Search the material for the string "scene" and copy each line where it occurs.

§ **Provided material**
>>>
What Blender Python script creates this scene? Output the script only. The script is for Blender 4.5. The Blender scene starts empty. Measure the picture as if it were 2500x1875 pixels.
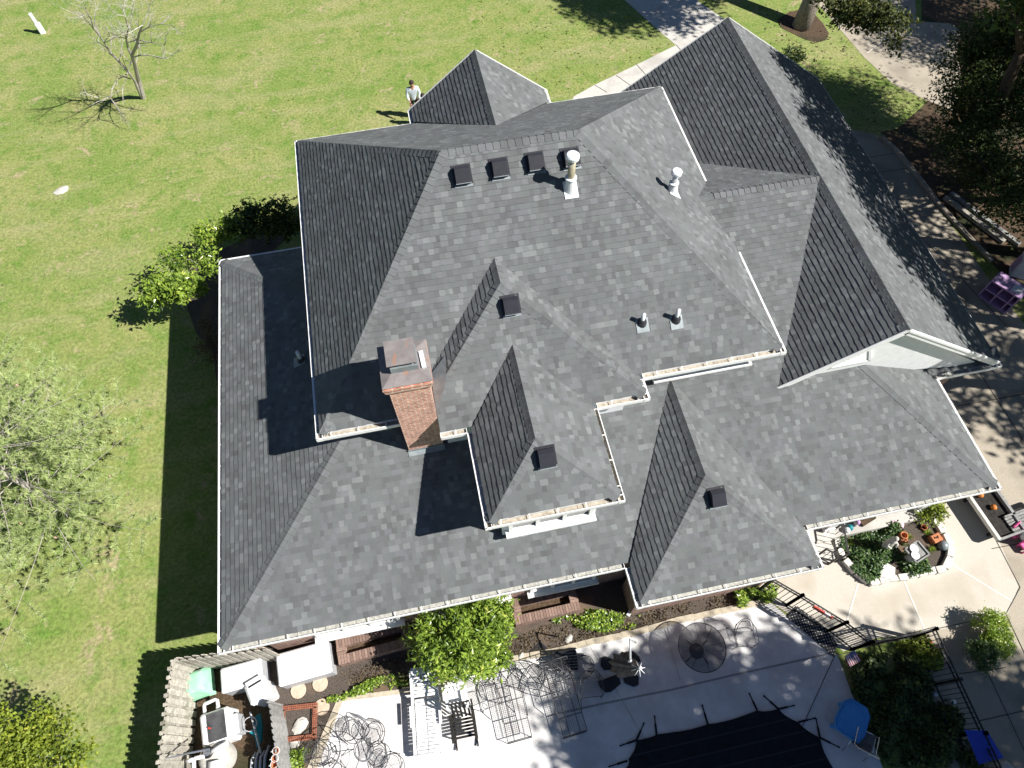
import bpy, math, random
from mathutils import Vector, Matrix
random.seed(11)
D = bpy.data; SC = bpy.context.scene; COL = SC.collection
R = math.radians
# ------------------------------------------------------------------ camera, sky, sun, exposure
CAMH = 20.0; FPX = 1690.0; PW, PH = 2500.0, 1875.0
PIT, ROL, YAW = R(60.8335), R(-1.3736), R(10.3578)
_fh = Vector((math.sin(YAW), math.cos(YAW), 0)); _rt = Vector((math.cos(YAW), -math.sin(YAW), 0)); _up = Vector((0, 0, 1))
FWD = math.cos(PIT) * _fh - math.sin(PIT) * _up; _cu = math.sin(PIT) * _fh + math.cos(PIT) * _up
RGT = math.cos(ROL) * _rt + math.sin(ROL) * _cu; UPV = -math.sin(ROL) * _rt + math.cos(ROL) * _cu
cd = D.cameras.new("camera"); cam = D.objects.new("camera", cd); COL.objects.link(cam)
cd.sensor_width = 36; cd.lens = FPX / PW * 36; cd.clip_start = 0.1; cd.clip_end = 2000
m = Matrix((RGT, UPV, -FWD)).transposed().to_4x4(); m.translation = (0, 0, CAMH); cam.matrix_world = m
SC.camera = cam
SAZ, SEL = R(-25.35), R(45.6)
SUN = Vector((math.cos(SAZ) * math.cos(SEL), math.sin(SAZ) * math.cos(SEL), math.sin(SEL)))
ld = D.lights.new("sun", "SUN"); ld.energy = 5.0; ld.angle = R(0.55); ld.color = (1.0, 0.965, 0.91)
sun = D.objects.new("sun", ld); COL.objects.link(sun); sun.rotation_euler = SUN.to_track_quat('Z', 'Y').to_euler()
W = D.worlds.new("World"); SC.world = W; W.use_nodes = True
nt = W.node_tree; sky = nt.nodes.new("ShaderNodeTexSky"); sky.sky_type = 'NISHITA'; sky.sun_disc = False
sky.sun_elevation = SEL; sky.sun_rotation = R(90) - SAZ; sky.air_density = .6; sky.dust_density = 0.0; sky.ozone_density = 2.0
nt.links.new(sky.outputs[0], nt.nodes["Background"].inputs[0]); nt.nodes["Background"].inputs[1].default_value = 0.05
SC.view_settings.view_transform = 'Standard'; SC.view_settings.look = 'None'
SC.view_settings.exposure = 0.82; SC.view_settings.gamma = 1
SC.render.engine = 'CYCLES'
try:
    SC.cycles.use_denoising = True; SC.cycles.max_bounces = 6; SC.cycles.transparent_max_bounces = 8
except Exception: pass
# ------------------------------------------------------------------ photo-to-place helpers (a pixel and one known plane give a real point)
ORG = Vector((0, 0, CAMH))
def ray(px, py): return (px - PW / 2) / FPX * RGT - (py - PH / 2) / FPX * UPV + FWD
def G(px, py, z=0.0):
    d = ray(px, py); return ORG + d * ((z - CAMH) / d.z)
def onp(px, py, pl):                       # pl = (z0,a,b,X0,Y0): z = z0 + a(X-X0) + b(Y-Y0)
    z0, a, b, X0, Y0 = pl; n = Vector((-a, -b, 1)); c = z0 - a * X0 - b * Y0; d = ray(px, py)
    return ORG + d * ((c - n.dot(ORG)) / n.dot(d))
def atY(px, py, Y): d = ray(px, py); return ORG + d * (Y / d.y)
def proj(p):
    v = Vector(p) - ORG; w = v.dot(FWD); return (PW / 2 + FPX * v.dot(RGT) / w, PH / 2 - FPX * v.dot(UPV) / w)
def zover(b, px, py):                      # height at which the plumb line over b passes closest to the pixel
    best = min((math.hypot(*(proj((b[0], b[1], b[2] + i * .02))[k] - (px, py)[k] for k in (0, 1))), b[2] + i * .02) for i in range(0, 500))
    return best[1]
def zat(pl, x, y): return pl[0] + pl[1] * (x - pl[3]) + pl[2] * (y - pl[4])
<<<
§ **Complete answer**
What Blender Python script creates this scene? Output the script only. The script is for Blender 4.5. The Blender scene starts empty. Measure the picture as if it were 2500x1875 pixels.
D = bpy.data; SC = bpy.context.scene; COL = SC.collection